So I’m guessing they’ve done something very smart here and didn’t just airbrush acrylic paint through a stencil.
Does anyone have any guesses for how something like this, on such a weird shaped thing as a yoyo is possible? They even got great detail in the undercut?
So funny. I was wondering the exact same thing!! No one else probably even thought about it.
I was going thru my head thinking they probably came up with their genius stencil that they manufactured themselves. Probably some form of vinyl stencil or something. Or probably something way simpler that I would never even think of.
That’s definitely one of frustrating parts about ti anodizing. I know there’s good stencils out there that would be perfect for yo-yos. I just can’t find them
I thought, maybe they made a shell that would perfectly incase the yoyo to spray with mask, but there aren’t any obvious edges or seams, so I was thinking maybe it had to be something else.
Then I thought like @Tempura and @Sleeper80 maybe they used laser engraving, but the pattern is anodized, and if you look at the back half of the yoyo, the pattern includes the same high voltage pink as the fade in the negative space, so it can’t be that even if it was that.
Now I wonder if they jigged up a pinstriped in the laser engraver.
The cyan main colour is a higher voltage colour than the pink. If they have a way to rotate the yoyo while increasing the voltage to get their fades, all they would need to do is use a lower starting point for the second pass.
The tricky thing is this looks like a massive stencil applied to a surface with compound curvature. It would be like wrapping a globe with a map and getting all the creases and seams out. And that would already be impossible on a perfect sphere let alone a shape as complex as a yoyo.
Idk much about pad printing, but I will look more into it when work is taking most of my brain.
I don’t know too much about it, but pad printing can be used to “stamp” pattens on 3D objects like bowls. A flexible, cushion-like pad presses into (or around) the object.
If there is a compatible masking agent, this seems like a way to achieve these results.
That could be a good solution to the problem, sadly that would make a homebrew solution nearly impossible, so I hope you’re wrong
@Pun1sh3R that’s pretty nifty thinking actually, so coating the whole yoyo in mask and then scribing the mask in some way that wouldn’t affect the yoyo. This seems way less labor intensive than any of my solutions, and it seems like something I could do at home (with drastically less detail and quality)
One thing is certain… it’s a real work of art. The fine details are just astounding. So I hesitate to postulate on this profound quandary before us, but I must insert this one obvious certainty. It’s magic… pure and simple!! The manufacturer waves a wand over each yo-yo and a whirling harp-like tone penetrates the air while sparkles of light encompass the yo-yo.

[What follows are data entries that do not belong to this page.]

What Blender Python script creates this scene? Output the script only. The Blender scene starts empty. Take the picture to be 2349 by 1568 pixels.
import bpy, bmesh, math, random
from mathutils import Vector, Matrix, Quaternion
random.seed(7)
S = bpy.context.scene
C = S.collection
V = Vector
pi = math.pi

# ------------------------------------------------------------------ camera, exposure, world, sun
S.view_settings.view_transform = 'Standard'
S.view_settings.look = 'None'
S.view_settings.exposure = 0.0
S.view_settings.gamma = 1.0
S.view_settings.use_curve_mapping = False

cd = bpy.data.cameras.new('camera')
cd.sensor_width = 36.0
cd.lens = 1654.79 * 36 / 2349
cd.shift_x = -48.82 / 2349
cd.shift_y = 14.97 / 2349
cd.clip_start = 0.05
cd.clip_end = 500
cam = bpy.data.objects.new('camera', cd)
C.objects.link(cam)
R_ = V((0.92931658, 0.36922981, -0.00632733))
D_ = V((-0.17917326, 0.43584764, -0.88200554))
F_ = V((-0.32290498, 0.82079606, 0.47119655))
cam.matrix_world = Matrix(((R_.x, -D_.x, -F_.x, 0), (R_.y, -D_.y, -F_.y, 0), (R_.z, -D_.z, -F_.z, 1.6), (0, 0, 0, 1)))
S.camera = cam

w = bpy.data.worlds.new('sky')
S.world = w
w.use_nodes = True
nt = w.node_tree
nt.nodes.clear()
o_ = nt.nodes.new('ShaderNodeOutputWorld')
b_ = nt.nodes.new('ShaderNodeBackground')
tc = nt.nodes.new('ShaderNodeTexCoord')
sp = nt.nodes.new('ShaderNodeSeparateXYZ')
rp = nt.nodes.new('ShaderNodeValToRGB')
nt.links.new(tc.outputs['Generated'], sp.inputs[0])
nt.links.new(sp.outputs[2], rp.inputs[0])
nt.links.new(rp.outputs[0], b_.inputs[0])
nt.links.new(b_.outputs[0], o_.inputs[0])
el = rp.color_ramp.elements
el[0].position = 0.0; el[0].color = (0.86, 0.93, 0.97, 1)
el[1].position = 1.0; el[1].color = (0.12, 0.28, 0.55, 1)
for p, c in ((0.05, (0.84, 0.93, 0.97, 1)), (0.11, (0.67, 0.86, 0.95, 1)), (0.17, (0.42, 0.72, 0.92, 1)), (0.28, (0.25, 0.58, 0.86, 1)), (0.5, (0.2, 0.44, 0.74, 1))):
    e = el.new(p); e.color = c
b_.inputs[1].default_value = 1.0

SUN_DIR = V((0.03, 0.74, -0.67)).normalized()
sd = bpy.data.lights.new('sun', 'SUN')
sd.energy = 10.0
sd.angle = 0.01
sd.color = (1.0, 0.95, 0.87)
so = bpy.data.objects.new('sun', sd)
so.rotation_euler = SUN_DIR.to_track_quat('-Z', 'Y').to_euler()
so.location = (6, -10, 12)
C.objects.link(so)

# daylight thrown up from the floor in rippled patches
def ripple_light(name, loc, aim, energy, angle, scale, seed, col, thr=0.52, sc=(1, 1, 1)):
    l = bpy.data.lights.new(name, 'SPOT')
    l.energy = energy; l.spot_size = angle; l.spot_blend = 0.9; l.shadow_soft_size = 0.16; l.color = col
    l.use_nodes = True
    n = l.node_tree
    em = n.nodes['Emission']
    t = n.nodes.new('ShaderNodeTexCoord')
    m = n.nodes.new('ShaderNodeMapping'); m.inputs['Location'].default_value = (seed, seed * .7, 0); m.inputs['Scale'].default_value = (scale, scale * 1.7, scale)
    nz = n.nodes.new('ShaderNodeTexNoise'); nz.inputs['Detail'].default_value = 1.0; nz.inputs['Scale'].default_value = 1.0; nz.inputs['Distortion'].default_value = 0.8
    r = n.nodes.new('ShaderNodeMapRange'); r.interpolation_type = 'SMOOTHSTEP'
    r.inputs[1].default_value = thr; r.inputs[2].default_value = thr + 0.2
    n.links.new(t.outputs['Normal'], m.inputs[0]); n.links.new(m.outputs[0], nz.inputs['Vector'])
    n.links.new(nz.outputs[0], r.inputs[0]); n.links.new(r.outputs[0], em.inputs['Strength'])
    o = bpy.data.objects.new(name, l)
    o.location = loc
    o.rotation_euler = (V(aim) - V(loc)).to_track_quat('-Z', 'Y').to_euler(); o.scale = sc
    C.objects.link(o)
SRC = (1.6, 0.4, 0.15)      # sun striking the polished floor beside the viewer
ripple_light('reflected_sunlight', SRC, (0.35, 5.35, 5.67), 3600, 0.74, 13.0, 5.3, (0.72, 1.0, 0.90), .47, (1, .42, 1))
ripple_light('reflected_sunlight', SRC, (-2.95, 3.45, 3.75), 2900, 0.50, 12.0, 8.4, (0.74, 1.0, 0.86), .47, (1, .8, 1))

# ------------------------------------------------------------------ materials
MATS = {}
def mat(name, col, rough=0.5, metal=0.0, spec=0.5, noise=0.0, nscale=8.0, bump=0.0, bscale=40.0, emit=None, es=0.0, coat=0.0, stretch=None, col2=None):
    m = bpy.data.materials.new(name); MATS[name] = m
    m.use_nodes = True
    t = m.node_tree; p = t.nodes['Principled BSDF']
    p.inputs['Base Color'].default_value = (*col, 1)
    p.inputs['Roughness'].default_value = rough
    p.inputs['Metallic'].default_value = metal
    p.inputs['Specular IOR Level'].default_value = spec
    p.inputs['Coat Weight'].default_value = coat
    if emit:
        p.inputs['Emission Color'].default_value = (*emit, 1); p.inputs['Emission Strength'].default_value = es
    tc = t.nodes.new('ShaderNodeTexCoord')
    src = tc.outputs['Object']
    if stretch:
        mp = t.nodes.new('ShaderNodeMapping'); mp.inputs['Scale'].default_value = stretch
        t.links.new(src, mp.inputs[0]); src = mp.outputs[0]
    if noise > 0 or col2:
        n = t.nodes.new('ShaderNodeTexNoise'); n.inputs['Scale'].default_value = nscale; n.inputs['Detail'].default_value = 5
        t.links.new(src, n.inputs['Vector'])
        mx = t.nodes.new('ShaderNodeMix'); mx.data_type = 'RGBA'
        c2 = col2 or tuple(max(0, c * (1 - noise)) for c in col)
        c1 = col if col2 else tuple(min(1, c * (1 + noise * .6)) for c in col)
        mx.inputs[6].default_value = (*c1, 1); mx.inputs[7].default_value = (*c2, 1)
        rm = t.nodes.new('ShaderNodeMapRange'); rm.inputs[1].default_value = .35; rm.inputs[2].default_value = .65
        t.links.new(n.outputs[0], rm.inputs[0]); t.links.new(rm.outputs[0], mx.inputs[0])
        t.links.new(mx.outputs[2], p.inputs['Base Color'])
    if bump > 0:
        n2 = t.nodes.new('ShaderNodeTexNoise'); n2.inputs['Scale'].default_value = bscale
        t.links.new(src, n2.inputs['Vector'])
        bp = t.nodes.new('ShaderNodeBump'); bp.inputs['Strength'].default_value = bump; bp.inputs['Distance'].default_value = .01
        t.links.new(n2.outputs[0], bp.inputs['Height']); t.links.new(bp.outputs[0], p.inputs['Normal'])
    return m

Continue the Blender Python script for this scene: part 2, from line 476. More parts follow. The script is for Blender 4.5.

When the manufacturer steps away, a purely perplexing conundrum of manufacturing remains. Pure and simple!!
If you could find a suitable masking material, something light/thin enough transferred by a stamp, I bet that a homebrew scale version is possible using similar principles.
The “pad” itself could be replaced by stamps that are custom molded to the actual yo-yo (using yet another hypothetical material ).
I completely agree with this, yyfr really seems to be on the cutting edge for colorways on “exotic materials.” Getting splash effects on stainless steel like this pic, idk if they innovated the moonrock finish that solved a decades old problem of white aluminum, but they seem to be doing it more than anyone else atm. When I see something like these kois that make me think “how?” It really is magic.
I think this is some kind of decal/overlay instead of laser engraving or etch. Looking at the cup vs the outside walls, it appears that the design is larger on the curved-surface than in the concave inner-cup. This would happen if a gel-like decal was applied and the curved-shape made it stretch vs the inner cup; which would make the decal appear smaller due to concave shape making the decal shrink.
Looks like masking agent is printed onto transfer sheets in seperate sections for hub and rim to avoid creasing. Every picture of the crackle has a different alignment of rim and hub stencils.
I have no idea. What I do know is that someone is very skilled at their art. If you owned something like that during The Dark Ages… they probably would have called you a witch and burned you at the stake.